__Prompt__: Carry none of the pictures over; set down the material below exactly.

__Source records__:
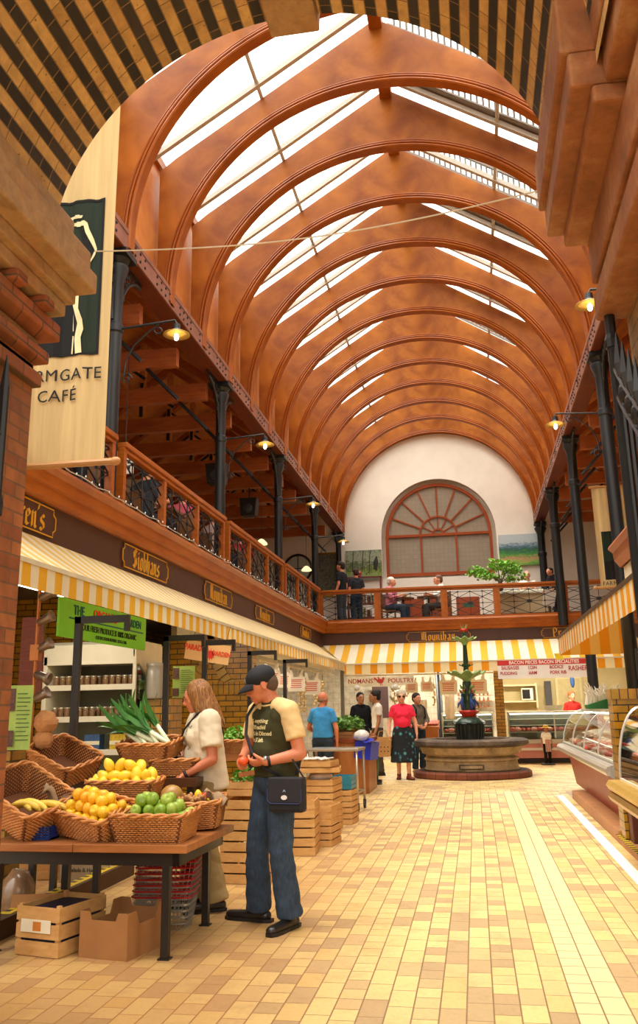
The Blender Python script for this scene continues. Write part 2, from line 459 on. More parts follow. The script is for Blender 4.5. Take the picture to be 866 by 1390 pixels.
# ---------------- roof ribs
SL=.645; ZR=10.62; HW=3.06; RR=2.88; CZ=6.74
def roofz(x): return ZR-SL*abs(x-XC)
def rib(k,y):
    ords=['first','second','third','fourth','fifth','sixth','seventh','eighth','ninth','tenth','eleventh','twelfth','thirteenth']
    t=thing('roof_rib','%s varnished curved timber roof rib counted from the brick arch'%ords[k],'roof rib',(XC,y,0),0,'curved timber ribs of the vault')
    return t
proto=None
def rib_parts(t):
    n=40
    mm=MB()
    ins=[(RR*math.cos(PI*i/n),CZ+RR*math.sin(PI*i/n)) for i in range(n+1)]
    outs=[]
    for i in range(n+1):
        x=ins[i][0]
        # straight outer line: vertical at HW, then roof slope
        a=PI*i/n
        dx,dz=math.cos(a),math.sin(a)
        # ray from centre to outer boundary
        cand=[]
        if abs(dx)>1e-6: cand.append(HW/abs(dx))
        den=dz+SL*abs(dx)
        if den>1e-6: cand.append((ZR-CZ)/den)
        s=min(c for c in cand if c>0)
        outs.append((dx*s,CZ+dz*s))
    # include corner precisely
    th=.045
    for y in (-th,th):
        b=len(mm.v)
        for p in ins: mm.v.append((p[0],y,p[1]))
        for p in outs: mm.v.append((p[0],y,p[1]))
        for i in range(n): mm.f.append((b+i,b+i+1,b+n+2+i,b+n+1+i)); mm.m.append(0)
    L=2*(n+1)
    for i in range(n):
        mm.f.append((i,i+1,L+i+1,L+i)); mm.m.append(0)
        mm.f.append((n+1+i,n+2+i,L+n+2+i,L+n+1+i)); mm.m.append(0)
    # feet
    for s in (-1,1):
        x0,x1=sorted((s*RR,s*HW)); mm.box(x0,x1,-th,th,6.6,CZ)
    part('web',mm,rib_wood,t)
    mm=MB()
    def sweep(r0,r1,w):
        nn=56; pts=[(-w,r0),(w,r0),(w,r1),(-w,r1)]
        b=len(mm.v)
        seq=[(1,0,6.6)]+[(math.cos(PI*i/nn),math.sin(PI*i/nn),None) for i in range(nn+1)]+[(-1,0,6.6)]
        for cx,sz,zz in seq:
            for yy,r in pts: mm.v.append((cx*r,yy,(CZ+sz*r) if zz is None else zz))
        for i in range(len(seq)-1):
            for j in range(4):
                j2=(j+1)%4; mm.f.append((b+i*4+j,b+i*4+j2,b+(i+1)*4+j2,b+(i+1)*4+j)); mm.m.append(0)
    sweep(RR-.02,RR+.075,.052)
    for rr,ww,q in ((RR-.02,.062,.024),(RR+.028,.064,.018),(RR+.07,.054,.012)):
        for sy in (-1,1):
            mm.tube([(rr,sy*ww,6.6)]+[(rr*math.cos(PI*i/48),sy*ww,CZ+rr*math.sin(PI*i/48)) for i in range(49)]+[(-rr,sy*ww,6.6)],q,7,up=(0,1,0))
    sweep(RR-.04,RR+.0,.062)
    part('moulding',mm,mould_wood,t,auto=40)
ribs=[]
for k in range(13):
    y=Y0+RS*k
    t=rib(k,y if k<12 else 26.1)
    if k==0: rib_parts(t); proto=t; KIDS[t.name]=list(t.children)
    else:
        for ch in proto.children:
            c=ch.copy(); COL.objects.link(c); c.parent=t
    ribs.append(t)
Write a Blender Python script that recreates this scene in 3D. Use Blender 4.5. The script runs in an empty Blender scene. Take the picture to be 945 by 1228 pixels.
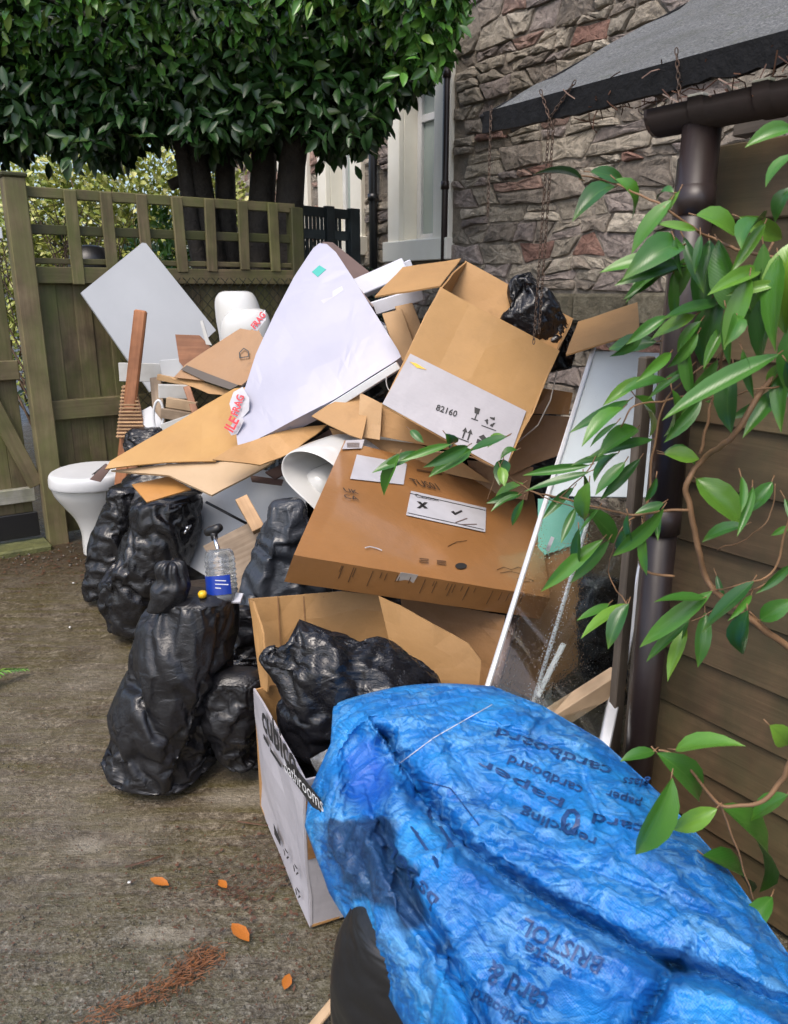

__Response__:
The Blender Python script for this scene continues. Write part 2, from line 459 on. More parts follow. The script is for Blender 4.5. Take the picture to be 866 by 1390 pixels.
# ---------------- roof ribs
SL=.645; ZR=10.62; HW=3.06; RR=2.88; CZ=6.74
def roofz(x): return ZR-SL*abs(x-XC)
def rib(k,y):
    ords=['first','second','third','fourth','fifth','sixth','seventh','eighth','ninth','tenth','eleventh','twelfth','thirteenth']
    t=thing('roof_rib','%s varnished curved timber roof rib counted from the brick arch'%ords[k],'roof rib',(XC,y,0),0,'curved timber ribs of the vault')
    return t
proto=None
def rib_parts(t):
    n=40
    mm=MB()
    ins=[(RR*math.cos(PI*i/n),CZ+RR*math.sin(PI*i/n)) for i in range(n+1)]
    outs=[]
    for i in range(n+1):
        x=ins[i][0]
        # straight outer line: vertical at HW, then roof slope
        a=PI*i/n
        dx,dz=math.cos(a),math.sin(a)
        # ray from centre to outer boundary
        cand=[]
        if abs(dx)>1e-6: cand.append(HW/abs(dx))
        den=dz+SL*abs(dx)
        if den>1e-6: cand.append((ZR-CZ)/den)
        s=min(c for c in cand if c>0)
        outs.append((dx*s,CZ+dz*s))
    # include corner precisely
    th=.045
    for y in (-th,th):
        b=len(mm.v)
        for p in ins: mm.v.append((p[0],y,p[1]))
        for p in outs: mm.v.append((p[0],y,p[1]))
        for i in range(n): mm.f.append((b+i,b+i+1,b+n+2+i,b+n+1+i)); mm.m.append(0)
    L=2*(n+1)
    for i in range(n):
        mm.f.append((i,i+1,L+i+1,L+i)); mm.m.append(0)
        mm.f.append((n+1+i,n+2+i,L+n+2+i,L+n+1+i)); mm.m.append(0)
    # feet
    for s in (-1,1):
        x0,x1=sorted((s*RR,s*HW)); mm.box(x0,x1,-th,th,6.6,CZ)
    part('web',mm,rib_wood,t)
    mm=MB()
    def sweep(r0,r1,w):
        nn=56; pts=[(-w,r0),(w,r0),(w,r1),(-w,r1)]
        b=len(mm.v)
        seq=[(1,0,6.6)]+[(math.cos(PI*i/nn),math.sin(PI*i/nn),None) for i in range(nn+1)]+[(-1,0,6.6)]
        for cx,sz,zz in seq:
            for yy,r in pts: mm.v.append((cx*r,yy,(CZ+sz*r) if zz is None else zz))
        for i in range(len(seq)-1):
            for j in range(4):
                j2=(j+1)%4; mm.f.append((b+i*4+j,b+i*4+j2,b+(i+1)*4+j2,b+(i+1)*4+j)); mm.m.append(0)
    sweep(RR-.02,RR+.075,.052)
    for rr,ww,q in ((RR-.02,.062,.024),(RR+.028,.064,.018),(RR+.07,.054,.012)):
        for sy in (-1,1):
            mm.tube([(rr,sy*ww,6.6)]+[(rr*math.cos(PI*i/48),sy*ww,CZ+rr*math.sin(PI*i/48)) for i in range(49)]+[(-rr,sy*ww,6.6)],q,7,up=(0,1,0))
    sweep(RR-.04,RR+.0,.062)
    part('moulding',mm,mould_wood,t,auto=40)
ribs=[]
for k in range(13):
    y=Y0+RS*k
    t=rib(k,y if k<12 else 26.1)
    if k==0: rib_parts(t); proto=t; KIDS[t.name]=list(t.children)
    else:
        for ch in proto.children:
            c=ch.copy(); COL.objects.link(c); c.parent=t
    ribs.append(t)
Write a Blender Python script that recreates this scene in 3D. Use Blender 4.5. The script runs in an empty Blender scene. Take the picture to be 945 by 1228 pixels.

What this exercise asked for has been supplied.